Las parábolas que cuenta Jesús hablan siempre de nuestra vida. Nuestra vida así es. Cada uno de nosotros somos la riqueza de la propia humanidad que Dios nos ha confiado. El acento habría que ponerlo no en la comparación con los demás en el sentido de si somos más o menos, o si valemos más o menos que otros. Frente a Dios, esta pregunta no tiene ningún sentido. Somos sus hijos y como tales valemos lo mismo. Lo que importa de la parábola son tres aspectos.
El primero, que Dios nos tiene confianza. Y nos la sigue teniendo a pesar de todo lo que estamos viviendo. Dios nos ama y confía en nosotros.

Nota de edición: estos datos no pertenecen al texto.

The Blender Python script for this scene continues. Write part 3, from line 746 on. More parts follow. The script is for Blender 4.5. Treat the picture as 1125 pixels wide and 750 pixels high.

Cada acto y cada gesto de amor humano es un acto de confianza de Dios en nosotros. Que a pesar del clima de horror y de violencia que estamos viviendo haya jóvenes que apuestan con esperanza por el matrimonio, por tener hijos, por estudiar una carrera universitaria, por salir a las calles con una luz en la mano para orar por los que no aparecen, significa que Dios sigue confiando en nosotros, y esta confianza pasa por nosotros mismos, no podemos no vernos como nos ve Dios, no podemos no tener confianza en nosotros mismos, no podemos ver nuestras manos y pensar que siempre estarán vacías, no podemos vernos a los ojos y no confiar en esa mirada de alegría y esperanza de quien se sabe imagen y semejanza de Dios. Salimos a las calles u oramos en nuestras casas y en nuestros templos, porque tenemos la confianza de que no todo está perdido, y que algo podemos aún rescatar. Confiamos porque Dios confía en nosotros.
Lo segundo que importa es que Dios no nos dice qué hacer con lo que nos ha dado. Podríamos pensar en los diez mandamientos de la Ley de Moisés, pero en esas leyes es más lo que se nos dice que no hagamos que lo que sí hagamos. Jesús habla simplemente del amor, pero el amor no es una ley, podemos hablar de la Ley del amor, pero es algo más bien simbólico, porque el amor nunca es imposición, siempre nace del corazón. El amor es más bien un criterio. Dios no nos dirá qué hacemos con los gustos y las capacidades que tenemos, si estudiamos una carrera u otra, si nos casamos ahora, o esperamos a que pase el tiempo a ver si mientras conocemos a otra persona que nos guste más. El amor, cuando es genuino, nos hace tomar decisiones, que implican renuncias, es verdad, pero en primer lugar son opciones. El amor fortalece la confianza. Cuando decidimos casarnos, por ejemplo, confiamos que amaremos siempre, como pasión e intensidad, aun cuando más adelante vengan nuevas personas. Lo mismo pasa cuando entramos a la vida religiosa, si pensamos que más adelante puede aparecer alguien que robe mi corazón, si dudamos, si no confiamos, si no arriesgamos, nunca tomaremos ninguna decisión, y acabemos por desperdiciar la vida.
Lo tercero es el miedo. El tercer servidor tiene miedo por una falsa y distorsionada imagen de Dios. Lo más trágico es tener miedo a Dios. El miedo, muchas veces lo hemos dicho, paraliza, detiene. México tiene miedo, y no sé si lo que pasó anoche en Ciudad Universitaria fue un acto que busca sembrar el miedo, o una muy reprobable falta de sensibilidad de quien toma decisiones hacia el momento que vive el país en general, y los jóvenes estudiantes de nivel superior en particular. Pero meter a la policía en CU para buscar ¡un celular! es cosa que sólo Dios perdona. O a saber si alguien tiene miedo de las conversaciones que dejó guardadas en su whatsapp. Escribe Mandela en su autobiografía que muchas veces sintió miedo, tantas que no recuerda cuántas, pero afirma con contundencia que en cada una de ellas disfrazó su miedo de audacia, porque lo importante no es no sentir el miedo, sino vencerlo; sabedores de que en el fondo de cada corazón humano hay una reserva de misericordia y generosidad. La libertad, dice él, fue una conquista no de pocos héroes, sino de la lucha de muchos hombres y mujeres corrientes que vencieron su propio miedo. San José tuvo miedo, en los días de la persecución de Herodes; Jesús mismo sintió miedo, en la noche del Huerto de los Olivos. Para vencer el miedo no hay que ser superman, simplemente hay que estar conscientes de que somos la imagen y la semejanza de Dios, y confiar en nosotros mismos tanto como Dios.